We need to point out to people that the great widening of the breach on the debt and deficit came with the collapse of the economy. Remind them of how the economy and a sensible fiscal policy helped to close that the last time, and how all of the Republican's policies on things, tax cuts and spending cuts, failed when last they were tried.
But most of all, we need to lay out for people in rather simple language, what the results of Republican policies will be, on the merits, if they succeed. Remind them that since this year started, the economy has gotten more unstable, the fiscal picture more grim, the consequences for them deeper and more bitter. Remind them that despite running record deficits for the last few years, doubt didn't start being cast on our credit rating until the idiots on the right started threatening that America wouldn't pay its investors back, and that otherwise, we've been able to borrow cheaply, and at low cost to ourselves GDP wise.
Get your head into the right place as to who's to blame for the obstruction. Everytime we place the blame on our own weakness, it takes a message that Republicans are the wrong choice, and makes it that more ambivalent of a choice. A person like me, who understands who's getting in the way of needed legislation, who's peddling the worst policy, whose policies are responsible for the monstrous deficit, understands the choice is clear. A person who hears a Democrat saying that there's no difference, who is told that the reason legislation didn't get passed was weak Democrats, who gets an earful from the Republicans about how this deficit is all the Democrat's fault might not be so motivated as I am to just vote straight ticket Democrat.
Our messaging is a joke, if it doesn't work to motivate people to vote Democratic. Republicans, however narrowly they do it, however tin-eared they are at it, still push rhetoric that clearly intends to motivate people to vote for Republicans and against Democrats. Now, you can complain about the ambiguities of what the President's saying, or what some Congresscritters say on our side, but if you do so, then turn around and start trashing your own party, you've missed the point of what you just said. Sure you can say, the President should make that distinction more clearly.
But you should look at the President's agenda, and the policies that his competitors in the GOP would push, and decide for yourself whether it really is true that Obama's rhetoric is no different. I think you'll find that the words and actions of the Republicans are generally worse than that of the Democrats. I think you'll find the merits you need to make the argument that Democrats are superior, for all their flaws, to their adversaries.
I've kept on saying what I've been saying because I cannot understand why we're getting so conflicted about taking the fight to where it really needs to be, why we're failing to understand that the results of this election are what matters, not simply whether somebody tells us what we want to hear.

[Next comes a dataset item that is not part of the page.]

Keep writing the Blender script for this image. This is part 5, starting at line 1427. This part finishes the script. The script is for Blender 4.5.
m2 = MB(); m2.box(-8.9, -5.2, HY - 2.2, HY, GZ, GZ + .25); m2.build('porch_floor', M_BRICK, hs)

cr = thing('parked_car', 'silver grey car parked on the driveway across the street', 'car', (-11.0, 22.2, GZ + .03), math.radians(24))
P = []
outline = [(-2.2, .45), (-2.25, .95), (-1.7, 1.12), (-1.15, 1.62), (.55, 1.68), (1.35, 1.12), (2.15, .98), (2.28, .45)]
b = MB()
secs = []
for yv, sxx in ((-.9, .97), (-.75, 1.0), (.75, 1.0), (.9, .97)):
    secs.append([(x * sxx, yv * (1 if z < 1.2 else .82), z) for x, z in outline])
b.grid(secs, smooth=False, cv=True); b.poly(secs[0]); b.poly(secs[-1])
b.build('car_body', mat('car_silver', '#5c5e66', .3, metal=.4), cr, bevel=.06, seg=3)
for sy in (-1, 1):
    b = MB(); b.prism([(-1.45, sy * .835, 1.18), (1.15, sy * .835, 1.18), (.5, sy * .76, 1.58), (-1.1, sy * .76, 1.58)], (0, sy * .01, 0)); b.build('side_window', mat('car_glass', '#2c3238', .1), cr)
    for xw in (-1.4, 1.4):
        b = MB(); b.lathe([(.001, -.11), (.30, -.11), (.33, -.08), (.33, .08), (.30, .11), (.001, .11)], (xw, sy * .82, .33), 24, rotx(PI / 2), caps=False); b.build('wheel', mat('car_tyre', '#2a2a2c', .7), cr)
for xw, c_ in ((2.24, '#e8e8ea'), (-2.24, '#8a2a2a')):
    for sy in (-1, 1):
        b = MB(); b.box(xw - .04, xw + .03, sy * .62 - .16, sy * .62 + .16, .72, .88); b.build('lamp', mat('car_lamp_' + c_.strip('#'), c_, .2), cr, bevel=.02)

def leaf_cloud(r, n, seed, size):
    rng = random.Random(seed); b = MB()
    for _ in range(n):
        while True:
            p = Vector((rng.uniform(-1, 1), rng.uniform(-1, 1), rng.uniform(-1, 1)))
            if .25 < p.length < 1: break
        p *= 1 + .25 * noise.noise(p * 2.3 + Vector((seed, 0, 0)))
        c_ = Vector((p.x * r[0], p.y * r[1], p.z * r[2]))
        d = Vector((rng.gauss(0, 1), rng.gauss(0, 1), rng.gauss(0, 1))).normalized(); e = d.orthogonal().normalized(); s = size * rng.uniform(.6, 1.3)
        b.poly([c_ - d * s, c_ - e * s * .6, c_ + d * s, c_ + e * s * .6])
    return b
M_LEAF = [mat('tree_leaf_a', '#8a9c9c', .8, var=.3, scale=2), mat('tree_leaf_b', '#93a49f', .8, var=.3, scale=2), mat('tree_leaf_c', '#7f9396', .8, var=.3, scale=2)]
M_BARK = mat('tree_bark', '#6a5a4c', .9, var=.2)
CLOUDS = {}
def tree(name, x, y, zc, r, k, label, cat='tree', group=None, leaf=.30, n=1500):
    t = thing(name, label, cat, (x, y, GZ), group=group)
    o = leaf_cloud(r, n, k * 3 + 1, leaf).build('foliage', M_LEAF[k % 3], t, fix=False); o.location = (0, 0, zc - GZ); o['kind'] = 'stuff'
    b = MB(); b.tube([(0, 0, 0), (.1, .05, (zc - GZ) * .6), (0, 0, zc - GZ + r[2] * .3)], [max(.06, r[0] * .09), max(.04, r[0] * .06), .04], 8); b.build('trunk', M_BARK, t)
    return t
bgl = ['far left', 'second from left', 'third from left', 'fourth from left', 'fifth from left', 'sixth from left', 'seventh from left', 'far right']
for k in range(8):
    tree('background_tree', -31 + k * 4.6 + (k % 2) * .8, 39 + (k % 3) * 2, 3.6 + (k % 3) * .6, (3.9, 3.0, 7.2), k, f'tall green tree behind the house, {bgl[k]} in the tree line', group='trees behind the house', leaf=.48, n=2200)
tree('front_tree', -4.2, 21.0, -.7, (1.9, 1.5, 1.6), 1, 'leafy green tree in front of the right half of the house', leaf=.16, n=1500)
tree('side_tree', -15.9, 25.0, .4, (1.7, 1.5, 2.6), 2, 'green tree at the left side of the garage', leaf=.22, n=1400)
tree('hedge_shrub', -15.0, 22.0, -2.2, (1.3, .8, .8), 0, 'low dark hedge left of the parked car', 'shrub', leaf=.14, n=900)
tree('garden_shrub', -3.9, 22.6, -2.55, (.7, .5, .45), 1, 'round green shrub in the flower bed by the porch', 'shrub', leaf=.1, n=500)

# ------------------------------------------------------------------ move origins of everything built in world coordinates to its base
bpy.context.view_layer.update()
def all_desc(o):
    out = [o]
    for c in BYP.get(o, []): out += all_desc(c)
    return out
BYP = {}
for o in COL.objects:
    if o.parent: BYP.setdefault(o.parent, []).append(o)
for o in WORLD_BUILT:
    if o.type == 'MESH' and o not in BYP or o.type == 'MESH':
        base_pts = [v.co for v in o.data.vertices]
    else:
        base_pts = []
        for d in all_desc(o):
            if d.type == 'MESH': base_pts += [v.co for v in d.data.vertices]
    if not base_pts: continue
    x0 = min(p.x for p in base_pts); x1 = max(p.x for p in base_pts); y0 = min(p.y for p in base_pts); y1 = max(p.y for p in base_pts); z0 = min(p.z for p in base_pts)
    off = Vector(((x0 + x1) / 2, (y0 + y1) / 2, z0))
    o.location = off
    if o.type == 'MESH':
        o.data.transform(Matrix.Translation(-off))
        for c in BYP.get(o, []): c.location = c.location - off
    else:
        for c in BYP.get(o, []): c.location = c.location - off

I think we have a lot to truly fear from the Republican retaining or growing their power, and I will keep on pointing this out, as others object to voting for the people whose election and re-election would genuinely improve the atmosphere in Washington toward progressive legislation. When fear is justified, at the very least, any alternatives given should do something to truly and really confront what is feared. If you think I'm wrong, I would like to see you come out with a plausible plan of action that will succeed in changing things for the better with the Democrats we have in Washington and out in America. The goals are simple: regain the House Majority; strengthen and maintain the Senate Majority; Keep the White House in our hands, and hand the Republicans the ringing defeat which they deserve on all levels for the damage they've done to our country and it's reputation.
I'm sick of Republicans holding onto power, and afraid, too, of what it will do to our country. If you folks find objectionable the things they're doing, and you don't like the prospects of seeing it continue, join with me and other Democrats in concentrating our efforts on defeating Republicans and Republican nominees.